[Aim]: Extract the lines that hold the string "this".
────────────────────────────────────────
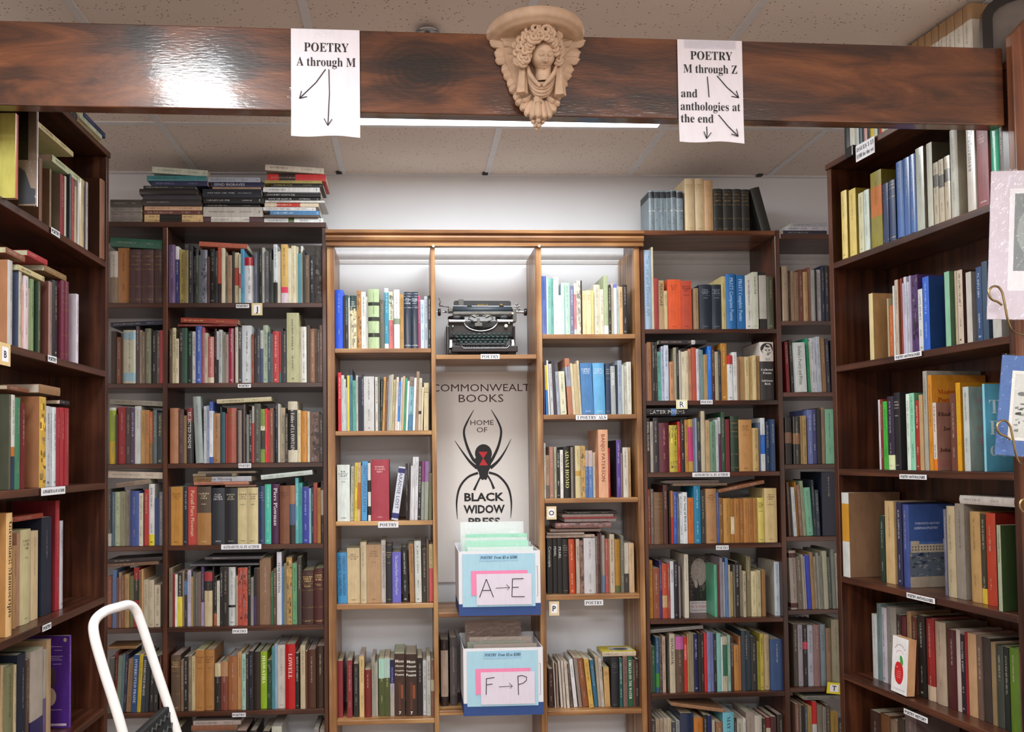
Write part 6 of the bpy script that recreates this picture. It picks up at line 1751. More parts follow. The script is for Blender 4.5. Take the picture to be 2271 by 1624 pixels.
        if art == 5:
            bq(0, dep, 0, h, lin('4a6aa8')); bq(0, dep, h*.55, h, lin('3a5490'), .0001)
            btxt('TWENTIETH-CENTURY', .02, h*.76, .0058, 'd0d8e8', 'sans'); btxt('GERMAN POETRY', .018, h*.70, .0072, 'd0d8e8', 'sans')
            bq(0, dep, 0, h*.13, lin('a89a88'), .0002); bq(0, dep, h*.13, h*.44, lin('5a6470'), .0002)
            for _ in range(60):
                a = rng.uniform(0, .9)*dep; z = rng.uniform(.13, .42)*h; bq(a, a+rng.uniform(.003, .014), z, z+rng.uniform(.002, .008), lin(rng.choice(('3a4450', '7a8490', '2c3a5c', '8a8a84'))), .0003)
            bq(.004, dep*.92, h*.42, h*.52, lin('c0b4a0'), .0003); bq(.004, .034, h*.42, h*.56, lin('b0a490'), .0004); bq(dep*.75, dep*.94, h*.42, h*.58, lin('ccc4b4'), .0004)
            for q in range(11):
                for r in range(2): bq(.008+q*.0105, .0125+q*.0105, h*(.445+.035*r), h*(.462+.035*r), lin('5a5048'), .0005)
        if art == 6:
            def bell(a, z, ra, rz, cc, o=0): cv.add([(X+sgn*(.0002+o), *B(a+ra*cos(2*pi*i/24), h*z+h*rz*sin(2*pi*i/24))[1:]) for i in range(24)], [tuple(range(24))], lin(cc))
            bell(dep-.013, .955, .005, .022, 'b8a090'); bell(dep-.055, .55, .016, .12, '4a3440'); bell(dep-.058, .34, .019, .10, 'c0a890', .0002)
            for z, a, b in ((.88, .07, .022), (.84, .045, .022), (.775, .08, .02), (.755, .08, .028), (.735, .08, .022), (.69, .05, .024), (.195, .08, .022)): bq(dep-a, dep-b, h*z, h*(z+.007), lin('a890b8'), .0002)
            bq(dep-.062, dep-.008, h*.025, h*.05, lin('c8b0c0'), .0002)
        if w and col == 'd8d0dc':      # rows of grey type on the pale booklet
            for q in range(26):
                if q % 7 != 6: bq(dep-.06, dep-.06+rng.uniform(.025, .04), h*(.92-.033*q), h*(.926-.033*q), lin('6a6670'))
        if col == 'b8b4b0': bq(dep*.3, dep*.55, h*.35, h*.5, lin('d0b49a'))
    return cv, pg
def remap_flat(mb, L):
    mb.v = [(L-z, y, x) for x, y, z in mb.v]
stuff = MB()
rng = random.Random(11)
grp = ''; unit = 'B'; fr = FB; key = ''
n_single = 0
for row in BOOKS.split('\n'):
    if row[0] == '#':
        key, unit, grp = row[1:].split('|'); fr = FRAMES[unit]; continue
    data, _, label = row.partition(' ~'); t = data.split()
    flat = t[0] == 'F'; u, w, h, dep, z, d = [float(v)/1000 for v in t[1:7]]; lean = RAD(float(t[7])); col = t[8]; ops = t[9:]
    if flat: 
        ops2 = []
        for o in ops:
            if o[0] == 'b' and '@' in o:
                a, b = o[8:].split('-'); o = o[:8]+'%g-%g' % (1-float(b), 1-float(a))
            ops2.append(o)
        cv, pg = book_mesh(h, w, dep, col, ops2, rng, None)
        cover_yellow = 'cd8c820' in ops
        remap_flat(cv, w); remap_flat(pg, w)
        if cover_yellow:      # fish picture on the upper cover
            zt = h+.0004; cv.add([(w*.28, .02, zt), (w*.95, .02, zt), (w*.95, dep*.75, zt), (w*.28, dep*.75, zt)], [(0, 1, 2, 3)], lin('e4e2d8'))
            cv.add([(w*(.6+.24*cos(a)), dep*(.38+.2*sin(a)), zt+.0003) for a in [2*pi*i/24 for i in range(24)]], [tuple(range(24))], lin('7a8484'))
            cv.add([(w*(.6+.22*cos(a)), dep*(.44+.11*sin(a)), zt+.0005) for a in [2*pi*i/24 for i in range(24)]], [tuple(range(24))], lin('2c3234'))
            cv.add([(w*.40, dep*.38, zt+.0004), (w*.30, dep*.25, zt+.0004), (w*.30, dep*.5, zt+.0004)], [(0, 1, 2)], lin('4a5252'))
        rot = Matrix.Rotation(fr.th, 4, 'Z') @ Matrix.Rotation(-lean, 4, 'Y')
        loc = fr.P(u, d, z+.0007)
    else:
        cv, pg = book_mesh(w, h, dep, col, ops, rng, unit if unit in 'LR' else None)
        rot = Matrix.Rotation(fr.th, 4, 'Z') @ Matrix.Rotation(lean, 4, 'Y')
        loc = fr.P(u, d, z+.0007+(w*sin(lean) if lean > 0 else 0))
    Mx = Matrix.Translation(loc) @ rot
    glossy = (lum(lin(col)) > .02) and rng.random() < .4
    if label:
        o = cv.build('magazine' if 'magazine' in label and unit == 'R' and key == 'R0' else 'book', M_GLOSS if glossy else M_BOOK, fixn=False)
        o.matrix_world = Mx; tag(o, label, 'magazine' if o.name.startswith('mag') else 'book', grp)
        pg.build('page_block', M_BOOK, o, fixn=False); n_single += 1
    else:
        for mb_ in (cv, pg):
            o_ = len(stuff.v); stuff.v += [tuple(Mx @ Vector(p)) for p in mb_.v]
            stuff.f += [[i+o_ for i in f] for f in mb_.f]; stuff.c += mb_.c; stuff.sm += mb_.sm
so = stuff.build('small_books', M_BOOK, fixn=False)
so['label'] = 'many narrow or half hidden books filling the gaps between the larger ones'; so['category'] = 'books'; so['kind'] = 'stuff'

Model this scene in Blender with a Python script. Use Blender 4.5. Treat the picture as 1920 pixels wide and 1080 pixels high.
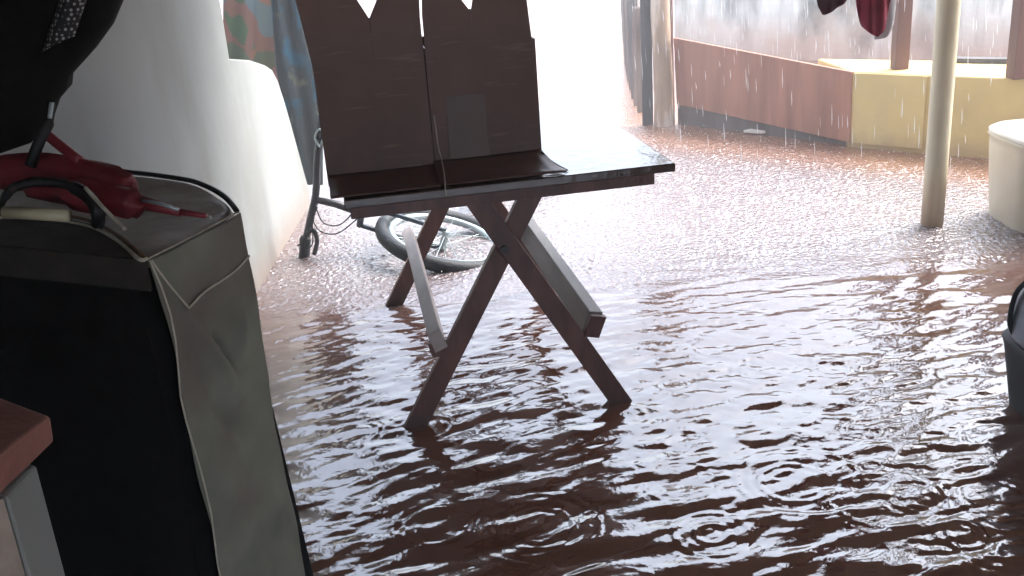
import bpy, bmesh, math, random
import numpy as np
from mathutils import Vector, Matrix
random.seed(7); rng = np.random.default_rng(11)
for o in list(bpy.data.objects): bpy.data.objects.remove(o)
scene = bpy.context.scene
COL = scene.collection
R = math.radians

# ------------------------------------------------------------------ camera
CAM_H = 1.6
FPX = 1900.0                                   # focal length for a 1920 px wide picture
up = -Vector((377., 5100., 1900.)).normalized()          # world up seen by the camera (x right, y down, z forward)
fw = Vector((0, 0, 1)); wy = (fw - up * fw.dot(up)).normalized(); wx = wy.cross(up)
cam_d = bpy.data.cameras.new('camera'); cam = bpy.data.objects.new('camera', cam_d); COL.objects.link(cam)
cam_d.sensor_width = 36; cam_d.lens = 36 * FPX / 1920; cam_d.clip_start = 0.02; cam_d.clip_end = 2000
def w3(c): return Vector((c.dot(wx), c.dot(wy), c.dot(up)))
rx, ry, rz = w3(Vector((1, 0, 0))), w3(Vector((0, -1, 0))), w3(Vector((0, 0, -1)))
cam.matrix_world = Matrix(((rx.x, ry.x, rz.x, 0), (rx.y, ry.y, rz.y, 0), (rx.z, ry.z, rz.z, CAM_H), (0, 0, 0, 1)))
scene.camera = cam

# ------------------------------------------------------------------ sky, sun, exposure
SUN_EL, SUN_AZ = 52, 68                        # overcast: soft light from high up, beyond the yard and to the right
world = bpy.data.worlds.new('World'); scene.world = world; world.use_nodes = True
nt = world.node_tree; bg = nt.nodes['Background']
sky = nt.nodes.new('ShaderNodeTexSky'); sky.sky_type = 'NISHITA'; sky.sun_disc = False
sky.sun_elevation = R(SUN_EL); sky.sun_rotation = R(SUN_AZ); sky.air_density = 1.0; sky.dust_density = 3.5; sky.ozone_density = 1.0
hs = nt.nodes.new('ShaderNodeHueSaturation'); hs.inputs['Saturation'].default_value = 0.6
nt.links.new(sky.outputs[0], hs.inputs['Color']); nt.links.new(hs.outputs[0], bg.inputs['Color'])
bg.inputs['Strength'].default_value = 0.15
sd = bpy.data.lights.new('sun', 'SUN'); sd.energy = 1.0; sd.angle = R(40); sd.color = (1, .98, .96)
sun = bpy.data.objects.new('sun', sd); COL.objects.link(sun)
sdir = Vector((math.sin(R(SUN_AZ)) * math.cos(R(SUN_EL)), math.cos(R(SUN_AZ)) * math.cos(R(SUN_EL)), math.sin(R(SUN_EL))))
sun.rotation_euler = sdir.to_track_quat('Z', 'Y').to_euler()
scene.view_settings.view_transform = 'Standard'; scene.view_settings.look = 'None'
scene.view_settings.exposure = 2.65; scene.view_settings.gamma = 1
scene.render.engine = 'CYCLES'
scene.cycles.max_bounces = 10; scene.cycles.diffuse_bounces = 6

# ------------------------------------------------------------------ helpers
def at(x, y, Y):
    """point of the photograph's pixel (1920 wide) at distance Y"""
    d = w3(Vector((x - 960, y - 540, FPX))); t = Y / d.y
    return Vector((0, 0, CAM_H)) + d * t
def onz(x, y, z):
    d = w3(Vector((x - 960, y - 540, FPX))); t = (z - CAM_H) / d.z
    return Vector((0, 0, CAM_H)) + d * t
def worldloc(o):
    v = Vector((0, 0, 0))
    while o: v += o.location; o = o.parent
    return v
def tag(o, label=None, cat=None, group=None, kind=None):
    if label: o['label'] = label
    if cat: o['category'] = cat
    if group: o['group'] = group
    if kind: o['kind'] = kind
    return o
def thing(name, loc, label, cat, group=None):
    o = bpy.data.objects.new(name, None); COL.objects.link(o); o.location = Vector(loc); o.empty_display_size = .05
    return tag(o, label, cat, group)
def obj(name, bm, m, parent=None, smooth=False, bevel=0, subsurf=0, solid=0):
    bmesh.ops.recalc_face_normals(bm, faces=bm.faces[:]) if not solid else None
    me = bpy.data.meshes.new(name)
    if parent:
        org = worldloc(parent)
    else:
        cs = [v.co for v in bm.verts]
        org = Vector((sum(c.x for c in cs) / len(cs), sum(c.y for c in cs) / len(cs), min(c.z for c in cs)))
    bm.transform(Matrix.Translation(-org)); bm.to_mesh(me); bm.free()
    o = bpy.data.objects.new(name, me); COL.objects.link(o)
    if parent: o.parent = parent
    else: o.location = org
    me.materials.append(m)
    if smooth:
        for p in me.polygons: p.use_smooth = True
    if solid:
        md = o.modifiers.new('solid', 'SOLIDIFY'); md.thickness = solid; md.offset = 0
    if bevel:
        md = o.modifiers.new('bevel', 'BEVEL'); md.width = bevel; md.segments = 2; md.limit_method = 'ANGLE'
    if subsurf:
        md = o.modifiers.new('sub', 'SUBSURF'); md.levels = subsurf; md.render_levels = subsurf
    return o
def B(): return bmesh.new()
def V(*a): return Vector(a)
def hexa(bm, pts):
    """8 points: bottom ring then top ring"""
    v = [bm.verts.new(p) for p in pts]
    for f in ((3, 2, 1, 0), (4, 5, 6, 7), (0, 1, 5, 4), (1, 2, 6, 5), (2, 3, 7, 6), (3, 0, 4, 7)): bm.faces.new([v[i] for i in f])
    return bm
def box(bm, o, ax, ay, az):
    """box from corner o with edge vectors"""
    o, ax, ay, az = map(Vector, (o, ax, ay, az))
    return hexa(bm, [o, o + ax, o + ax + ay, o + ay, o + az, o + ax + az, o + ax + ay + az, o + ay + az])
def abox(bm, x0, x1, y0, y1, z0, z1): return box(bm, (x0, y0, z0), (x1 - x0, 0, 0), (0, y1 - y0, 0), (0, 0, z1 - z0))
def bar(bm, a, b, n, w, t):
    """plank from a to b, wide w across, thick t along n"""
    a, b, n = Vector(a), Vector(b), Vector(n).normalized()
    s = (b - a).normalized().cross(n).normalized()
    return box(bm, a - s * w / 2 - n * t / 2, s * w, n * t, b - a)
def tube(bm, pts, rad, n=10, closed=False, cap=True):
    pts = [Vector(p) for p in pts]; N = len(pts)
    rads = rad if isinstance(rad, (list, tuple)) else [rad] * N
    rings = []; ref = None
    for i, p in enumerate(pts):
        if closed: t = pts[(i + 1) % N] - pts[i - 1]
        else: t = pts[min(i + 1, N - 1)] - pts[max(i - 1, 0)]
        t.normalize()
        if ref is None: ref = t.orthogonal().normalized()
        ref = (ref - t * ref.dot(t)).normalized(); q = t.cross(ref)
        rings.append([bm.verts.new(p + (ref * math.cos(2 * math.pi * k / n) + q * math.sin(2 * math.pi * k / n)) * rads[i]) for k in range(n)])
    M = N if closed else N - 1
    for i in range(M):
        a, b = rings[i], rings[(i + 1) % N]
        for k in range(n): bm.faces.new((a[k], a[(k + 1) % n], b[(k + 1) % n], b[k]))
    if cap and not closed: bm.faces.new(rings[0][::-1]); bm.faces.new(rings[-1])
    return bm
def smoothpath(pts, k=6):
    pts = [Vector(p) for p in pts]; out = []
    for i in range(len(pts) - 1):
        p0, p1, p2, p3 = pts[max(i - 1, 0)], pts[i], pts[i + 1], pts[min(i + 2, len(pts) - 1)]
        for j in range(k):
            t = j / k
            out.append(.5 * ((2 * p1) + (p2 - p0) * t + (2 * p0 - 5 * p1 + 4 * p2 - p3) * t * t + (3 * p1 - p0 - 3 * p2 + p3) * t ** 3))
    out.append(pts[-1]); return out
def prism(bm, pts, n):
    """polygon extruded along vector n"""
    n = Vector(n); a = [bm.verts.new(p) for p in pts]; b = [bm.verts.new(Vector(p) + n) for p in pts]
    bm.faces.new(a[::-1]); bm.faces.new(b)
    for i in range(len(pts)):
        j = (i + 1) % len(pts); bm.faces.new((a[i], a[j], b[j], b[i]))
    return bm
def grid(bm, fn, nu, nv):
    vs = [[bm.verts.new(fn(i / nu, j / nv)) for j in range(nv + 1)] for i in range(nu + 1)]
    for i in range(nu):
        for j in range(nv): bm.faces.new((vs[i][j], vs[i + 1][j], vs[i + 1][j + 1], vs[i][j + 1]))
    return bm
def ring(c, axis, r, n=40, a0=0, a1=2 * math.pi):
    axis = Vector(axis).normalized(); e = axis.orthogonal().normalized(); f = axis.cross(e); c = Vector(c)
    return [c + (e * math.cos(a0 + (a1 - a0) * k / n) + f * math.sin(a0 + (a1 - a0) * k / n)) * r for k in range(n)]

# ------------------------------------------------------------------ materials
def mat(name, col, rough=.6, var=.25, scale=6, bump=.0, bscale=40, stretch=(1, 1, 1), col2=None, spec=.5, detail=6, thr=(.3, .7), metal=0):
    m = bpy.data.materials.new(name); m.use_nodes = True; t = m.node_tree; p = t.nodes['Principled BSDF']
    p.inputs['Roughness'].default_value = rough; p.inputs['Specular IOR Level'].default_value = spec; p.inputs['Metallic'].default_value = metal
    tc = t.nodes.new('ShaderNodeTexCoord'); mp = t.nodes.new('ShaderNodeMapping'); mp.inputs['Scale'].default_value = stretch
    t.links.new(tc.outputs['Object'], mp.inputs['Vector'])
    n = t.nodes.new('ShaderNodeTexNoise'); n.inputs['Scale'].default_value = scale; n.inputs['Detail'].default_value = detail
    t.links.new(mp.outputs[0], n.inputs['Vector'])
    mr = t.nodes.new('ShaderNodeMapRange'); mr.inputs[1].default_value = thr[0]; mr.inputs[2].default_value = thr[1]
    t.links.new(n.outputs[0], mr.inputs[0])
    mx = t.nodes.new('ShaderNodeMix'); mx.data_type = 'RGBA'
    c = Vector(col); c2 = Vector(col2) if col2 else c * (1 + var); c1 = c if col2 else c * (1 - var)
    mx.inputs[6].default_value = (*c1, 1); mx.inputs[7].default_value = (*c2, 1)
    t.links.new(mr.outputs[0], mx.inputs[0]); t.links.new(mx.outputs[2], p.inputs['Base Color'])
    if bump:
        b = t.nodes.new('ShaderNodeTexNoise'); b.inputs['Scale'].default_value = bscale; b.inputs['Detail'].default_value = 5
        t.links.new(mp.outputs[0], b.inputs['Vector'])
        bn = t.nodes.new('ShaderNodeBump'); bn.inputs['Strength'].default_value = bump; bn.inputs['Distance'].default_value = .01
        t.links.new(b.outputs[0], bn.inputs['Height']); t.links.new(bn.outputs[0], p.inputs['Normal'])
    return m
def two_tone(m, col, scale, thr, stretch=(1, 1, 1), sharp=.08):
    """blend another stain colour over a mat() material"""
    t = m.node_tree; p = t.nodes['Principled BSDF']; src = p.inputs['Base Color'].links[0].from_socket
    tc = t.nodes.new('ShaderNodeTexCoord'); mp = t.nodes.new('ShaderNodeMapping'); mp.inputs['Scale'].default_value = stretch
    t.links.new(tc.outputs['Object'], mp.inputs['Vector'])
    n = t.nodes.new('ShaderNodeTexNoise'); n.inputs['Scale'].default_value = scale; n.inputs['Detail'].default_value = 5
    t.links.new(mp.outputs[0], n.inputs['Vector'])
    mr = t.nodes.new('ShaderNodeMapRange'); mr.inputs[1].default_value = thr - sharp; mr.inputs[2].default_value = thr + sharp
    t.links.new(n.outputs[0], mr.inputs[0]); mx = t.nodes.new('ShaderNodeMix'); mx.data_type = 'RGBA'
    mx.inputs[7].default_value = (*col, 1); t.links.new(mr.outputs[0], mx.inputs[0]); t.links.new(src, mx.inputs[6])
    t.links.new(mx.outputs[2], p.inputs['Base Color']); return m
def height_stain(m, col, z0, z1, amt=1.0):
    """splash-back dirt that fades out with height above the ground (world metres)"""
    t = m.node_tree; p = t.nodes['Principled BSDF']; src = p.inputs['Base Color'].links[0].from_socket
    g = t.nodes.new('ShaderNodeNewGeometry'); sx = t.nodes.new('ShaderNodeSeparateXYZ'); t.links.new(g.outputs['Position'], sx.inputs[0])
    n = t.nodes.new('ShaderNodeTexNoise'); n.inputs['Scale'].default_value = 5; n.inputs['Detail'].default_value = 6
    ad = t.nodes.new('ShaderNodeMath'); ad.operation = 'MULTIPLY_ADD'; ad.inputs[1].default_value = (z1 - z0) * 1.2; t.links.new(n.outputs[0], ad.inputs[0]); t.links.new(sx.outputs[2], ad.inputs[2])
    off = (z1 - z0) * .6
    mr = t.nodes.new('ShaderNodeMapRange'); mr.inputs[1].default_value = z0 + off; mr.inputs[2].default_value = z1 + off; mr.inputs[3].default_value = amt; mr.inputs[4].default_value = 0
    t.links.new(ad.outputs[0], mr.inputs[0]); mx = t.nodes.new('ShaderNodeMix'); mx.data_type = 'RGBA'
    mx.inputs[7].default_value = (*col, 1); t.links.new(mr.outputs[0], mx.inputs[0]); t.links.new(src, mx.inputs[6])
    t.links.new(mx.outputs[2], p.inputs['Base Color']); return m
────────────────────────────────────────
[Expected answer]:
Write part 6 of the bpy script that recreates this picture. It picks up at line 1751. More parts follow. The script is for Blender 4.5. Take the picture to be 2271 by 1624 pixels.
Model this scene in Blender with a Python script. Use Blender 4.5. Treat the picture as 1920 pixels wide and 1080 pixels high.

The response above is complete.